»»
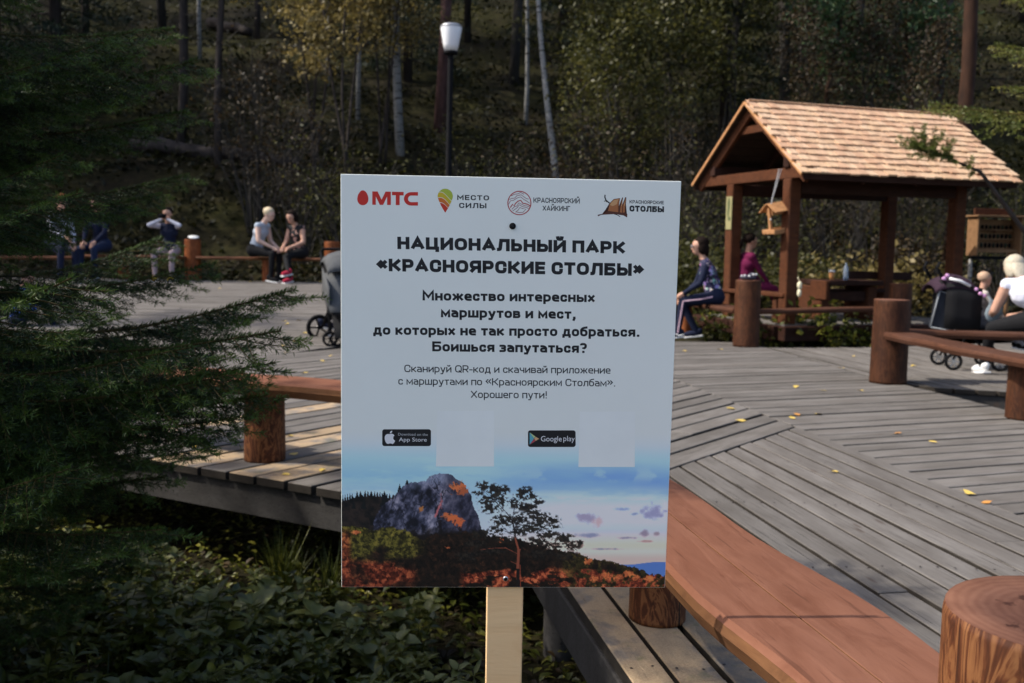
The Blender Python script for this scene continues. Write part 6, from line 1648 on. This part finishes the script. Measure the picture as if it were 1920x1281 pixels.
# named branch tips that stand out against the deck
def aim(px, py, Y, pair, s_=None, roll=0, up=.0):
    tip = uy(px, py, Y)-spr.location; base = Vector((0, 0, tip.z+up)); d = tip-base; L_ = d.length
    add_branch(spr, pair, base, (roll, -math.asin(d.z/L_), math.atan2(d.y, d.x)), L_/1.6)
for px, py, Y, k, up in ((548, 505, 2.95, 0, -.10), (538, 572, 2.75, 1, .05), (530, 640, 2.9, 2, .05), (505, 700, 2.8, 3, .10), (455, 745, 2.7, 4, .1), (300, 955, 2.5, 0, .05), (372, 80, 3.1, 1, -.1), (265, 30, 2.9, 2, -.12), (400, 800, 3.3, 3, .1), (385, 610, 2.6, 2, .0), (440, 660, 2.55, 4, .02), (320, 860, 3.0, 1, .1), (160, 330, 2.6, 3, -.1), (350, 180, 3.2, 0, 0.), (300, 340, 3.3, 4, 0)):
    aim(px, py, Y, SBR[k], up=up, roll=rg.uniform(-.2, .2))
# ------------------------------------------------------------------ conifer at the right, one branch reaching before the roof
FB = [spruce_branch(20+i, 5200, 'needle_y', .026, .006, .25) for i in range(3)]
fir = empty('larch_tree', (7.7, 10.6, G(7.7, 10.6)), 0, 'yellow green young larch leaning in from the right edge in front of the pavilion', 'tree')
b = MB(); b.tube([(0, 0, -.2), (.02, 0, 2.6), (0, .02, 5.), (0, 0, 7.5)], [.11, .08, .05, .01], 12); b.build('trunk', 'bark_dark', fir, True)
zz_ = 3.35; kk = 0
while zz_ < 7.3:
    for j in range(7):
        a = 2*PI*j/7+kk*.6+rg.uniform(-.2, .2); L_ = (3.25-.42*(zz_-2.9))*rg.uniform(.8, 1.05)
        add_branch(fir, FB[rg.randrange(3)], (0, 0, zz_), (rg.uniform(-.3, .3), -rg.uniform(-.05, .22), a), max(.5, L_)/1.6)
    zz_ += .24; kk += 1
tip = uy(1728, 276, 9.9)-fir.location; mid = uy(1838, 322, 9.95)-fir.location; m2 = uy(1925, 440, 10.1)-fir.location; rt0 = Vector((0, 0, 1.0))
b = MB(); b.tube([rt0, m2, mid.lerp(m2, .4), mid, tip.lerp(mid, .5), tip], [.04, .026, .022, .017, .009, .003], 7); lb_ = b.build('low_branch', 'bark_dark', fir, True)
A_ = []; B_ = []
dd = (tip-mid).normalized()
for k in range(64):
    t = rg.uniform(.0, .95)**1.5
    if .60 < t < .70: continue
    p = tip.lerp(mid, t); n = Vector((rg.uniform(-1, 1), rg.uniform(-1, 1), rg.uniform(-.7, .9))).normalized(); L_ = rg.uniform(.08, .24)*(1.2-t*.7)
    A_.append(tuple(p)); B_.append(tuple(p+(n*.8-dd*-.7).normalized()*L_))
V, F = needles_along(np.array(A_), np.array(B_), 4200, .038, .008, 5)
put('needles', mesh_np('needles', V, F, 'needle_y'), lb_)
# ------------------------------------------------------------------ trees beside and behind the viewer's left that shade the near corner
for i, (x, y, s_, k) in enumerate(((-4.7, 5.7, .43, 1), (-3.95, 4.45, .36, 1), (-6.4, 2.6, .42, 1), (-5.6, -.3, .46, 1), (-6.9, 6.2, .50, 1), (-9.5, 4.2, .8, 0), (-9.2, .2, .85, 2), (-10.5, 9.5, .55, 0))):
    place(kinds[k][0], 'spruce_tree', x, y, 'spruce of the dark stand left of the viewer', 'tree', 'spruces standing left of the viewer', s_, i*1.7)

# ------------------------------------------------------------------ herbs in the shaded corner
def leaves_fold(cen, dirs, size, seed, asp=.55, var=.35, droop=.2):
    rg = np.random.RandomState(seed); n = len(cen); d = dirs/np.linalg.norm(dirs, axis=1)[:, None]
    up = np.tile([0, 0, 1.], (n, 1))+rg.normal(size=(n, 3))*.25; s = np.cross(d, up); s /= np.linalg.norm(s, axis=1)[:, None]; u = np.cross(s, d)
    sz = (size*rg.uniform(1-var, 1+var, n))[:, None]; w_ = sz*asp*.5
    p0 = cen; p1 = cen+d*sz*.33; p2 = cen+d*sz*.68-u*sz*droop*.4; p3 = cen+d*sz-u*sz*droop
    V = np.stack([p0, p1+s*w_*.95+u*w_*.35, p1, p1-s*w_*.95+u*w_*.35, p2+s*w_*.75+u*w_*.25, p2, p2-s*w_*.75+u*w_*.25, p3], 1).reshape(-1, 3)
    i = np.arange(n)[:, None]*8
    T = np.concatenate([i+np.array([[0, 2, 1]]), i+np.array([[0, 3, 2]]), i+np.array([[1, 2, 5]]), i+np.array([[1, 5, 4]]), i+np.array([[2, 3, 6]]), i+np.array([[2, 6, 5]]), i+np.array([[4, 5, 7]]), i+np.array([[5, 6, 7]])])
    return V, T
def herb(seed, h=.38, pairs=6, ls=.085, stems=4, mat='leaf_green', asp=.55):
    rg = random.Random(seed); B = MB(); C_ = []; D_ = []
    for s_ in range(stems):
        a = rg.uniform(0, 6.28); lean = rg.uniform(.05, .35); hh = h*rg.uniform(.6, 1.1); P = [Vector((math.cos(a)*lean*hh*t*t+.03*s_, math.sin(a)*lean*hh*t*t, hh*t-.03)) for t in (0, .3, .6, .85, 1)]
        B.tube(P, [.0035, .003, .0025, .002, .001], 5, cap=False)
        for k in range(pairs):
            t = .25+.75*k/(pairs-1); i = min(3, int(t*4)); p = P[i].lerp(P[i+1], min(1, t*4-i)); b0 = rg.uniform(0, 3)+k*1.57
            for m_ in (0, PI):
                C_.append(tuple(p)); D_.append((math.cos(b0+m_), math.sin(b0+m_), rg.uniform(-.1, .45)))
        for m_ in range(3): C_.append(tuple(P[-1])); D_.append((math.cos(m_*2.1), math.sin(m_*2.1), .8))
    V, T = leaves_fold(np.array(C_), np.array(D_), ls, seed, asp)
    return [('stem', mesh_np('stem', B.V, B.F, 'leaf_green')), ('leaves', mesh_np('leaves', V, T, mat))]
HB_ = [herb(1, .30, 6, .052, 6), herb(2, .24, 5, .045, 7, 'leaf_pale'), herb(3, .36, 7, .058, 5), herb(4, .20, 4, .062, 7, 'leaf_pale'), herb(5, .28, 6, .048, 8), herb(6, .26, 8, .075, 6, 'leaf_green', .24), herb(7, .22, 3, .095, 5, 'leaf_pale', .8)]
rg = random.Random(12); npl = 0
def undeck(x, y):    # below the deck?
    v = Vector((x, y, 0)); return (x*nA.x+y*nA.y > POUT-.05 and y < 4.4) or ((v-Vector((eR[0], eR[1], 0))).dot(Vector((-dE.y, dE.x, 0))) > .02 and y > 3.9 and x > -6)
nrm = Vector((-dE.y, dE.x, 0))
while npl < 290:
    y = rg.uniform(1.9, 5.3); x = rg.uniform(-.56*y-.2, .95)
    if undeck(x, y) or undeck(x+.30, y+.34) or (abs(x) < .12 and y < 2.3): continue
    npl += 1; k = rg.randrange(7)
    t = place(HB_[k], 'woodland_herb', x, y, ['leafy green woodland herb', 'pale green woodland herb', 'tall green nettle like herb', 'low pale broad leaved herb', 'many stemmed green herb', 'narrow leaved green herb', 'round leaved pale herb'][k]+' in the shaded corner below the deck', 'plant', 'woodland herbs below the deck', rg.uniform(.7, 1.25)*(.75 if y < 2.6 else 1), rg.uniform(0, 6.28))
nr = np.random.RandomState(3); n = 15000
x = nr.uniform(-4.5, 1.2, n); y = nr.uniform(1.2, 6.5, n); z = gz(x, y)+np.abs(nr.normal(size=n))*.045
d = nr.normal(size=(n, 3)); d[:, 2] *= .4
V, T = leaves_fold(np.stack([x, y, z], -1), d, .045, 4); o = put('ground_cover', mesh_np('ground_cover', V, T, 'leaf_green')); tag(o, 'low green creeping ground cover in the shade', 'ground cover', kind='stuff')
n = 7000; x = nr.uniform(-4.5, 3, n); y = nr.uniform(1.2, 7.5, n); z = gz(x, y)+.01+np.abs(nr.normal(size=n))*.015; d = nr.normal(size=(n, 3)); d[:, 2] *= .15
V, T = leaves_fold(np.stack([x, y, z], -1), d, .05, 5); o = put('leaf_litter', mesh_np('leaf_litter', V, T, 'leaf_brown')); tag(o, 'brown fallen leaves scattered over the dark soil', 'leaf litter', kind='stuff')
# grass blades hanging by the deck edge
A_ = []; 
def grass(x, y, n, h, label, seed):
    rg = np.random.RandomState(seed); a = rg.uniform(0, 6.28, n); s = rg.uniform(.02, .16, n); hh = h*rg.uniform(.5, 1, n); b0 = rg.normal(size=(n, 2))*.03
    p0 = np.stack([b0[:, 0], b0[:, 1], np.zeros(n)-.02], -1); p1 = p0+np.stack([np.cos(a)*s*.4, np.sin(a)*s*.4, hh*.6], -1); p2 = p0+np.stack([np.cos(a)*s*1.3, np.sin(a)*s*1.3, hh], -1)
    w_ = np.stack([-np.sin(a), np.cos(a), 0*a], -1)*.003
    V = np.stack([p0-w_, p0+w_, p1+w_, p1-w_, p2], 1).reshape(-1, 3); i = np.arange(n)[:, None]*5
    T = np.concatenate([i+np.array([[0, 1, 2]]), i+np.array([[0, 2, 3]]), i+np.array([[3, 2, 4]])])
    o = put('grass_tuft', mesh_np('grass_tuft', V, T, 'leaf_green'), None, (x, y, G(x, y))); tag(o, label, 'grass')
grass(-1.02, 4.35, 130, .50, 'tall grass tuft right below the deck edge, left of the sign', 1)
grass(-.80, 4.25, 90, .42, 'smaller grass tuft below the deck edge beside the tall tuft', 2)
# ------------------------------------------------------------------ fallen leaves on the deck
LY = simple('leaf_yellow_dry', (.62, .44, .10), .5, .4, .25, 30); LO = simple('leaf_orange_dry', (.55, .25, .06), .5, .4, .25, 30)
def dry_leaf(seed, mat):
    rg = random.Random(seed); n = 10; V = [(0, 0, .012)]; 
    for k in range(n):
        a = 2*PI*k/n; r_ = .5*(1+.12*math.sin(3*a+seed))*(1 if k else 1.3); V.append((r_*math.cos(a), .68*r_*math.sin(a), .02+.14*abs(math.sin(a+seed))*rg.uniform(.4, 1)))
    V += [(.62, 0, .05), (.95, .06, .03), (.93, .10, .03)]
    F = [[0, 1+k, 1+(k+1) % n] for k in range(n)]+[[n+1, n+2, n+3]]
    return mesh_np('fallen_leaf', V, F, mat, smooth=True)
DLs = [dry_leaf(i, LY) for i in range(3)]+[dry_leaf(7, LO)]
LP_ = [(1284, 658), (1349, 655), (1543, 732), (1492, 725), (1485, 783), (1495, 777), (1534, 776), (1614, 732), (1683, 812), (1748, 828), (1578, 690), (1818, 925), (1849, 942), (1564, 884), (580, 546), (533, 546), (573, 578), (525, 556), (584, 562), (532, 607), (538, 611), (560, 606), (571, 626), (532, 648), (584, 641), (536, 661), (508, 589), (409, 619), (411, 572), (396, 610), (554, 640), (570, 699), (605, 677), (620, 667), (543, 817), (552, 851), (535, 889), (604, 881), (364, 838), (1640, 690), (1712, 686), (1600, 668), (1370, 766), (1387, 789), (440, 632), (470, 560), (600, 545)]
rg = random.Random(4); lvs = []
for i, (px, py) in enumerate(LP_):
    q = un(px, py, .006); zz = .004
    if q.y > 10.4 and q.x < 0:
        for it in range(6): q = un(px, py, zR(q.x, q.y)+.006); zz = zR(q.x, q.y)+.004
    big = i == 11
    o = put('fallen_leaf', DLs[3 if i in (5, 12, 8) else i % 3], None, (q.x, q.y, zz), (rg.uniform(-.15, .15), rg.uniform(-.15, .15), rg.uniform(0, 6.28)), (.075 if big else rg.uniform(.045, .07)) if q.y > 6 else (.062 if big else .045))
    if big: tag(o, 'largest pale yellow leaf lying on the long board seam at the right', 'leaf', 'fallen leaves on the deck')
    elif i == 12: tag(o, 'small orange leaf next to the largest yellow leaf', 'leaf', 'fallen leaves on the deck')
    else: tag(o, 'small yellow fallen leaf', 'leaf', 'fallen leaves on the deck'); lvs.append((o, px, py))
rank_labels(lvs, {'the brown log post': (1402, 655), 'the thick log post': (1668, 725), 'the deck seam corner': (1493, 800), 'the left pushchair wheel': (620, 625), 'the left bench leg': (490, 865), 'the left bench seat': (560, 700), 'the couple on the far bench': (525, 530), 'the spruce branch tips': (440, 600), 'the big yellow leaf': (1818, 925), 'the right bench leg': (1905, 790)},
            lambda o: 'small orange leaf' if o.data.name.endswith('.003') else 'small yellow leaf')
««
In the listing above, count each line that holds the string "from". Give the number only.

» ANSWER TO THIS TASK: 2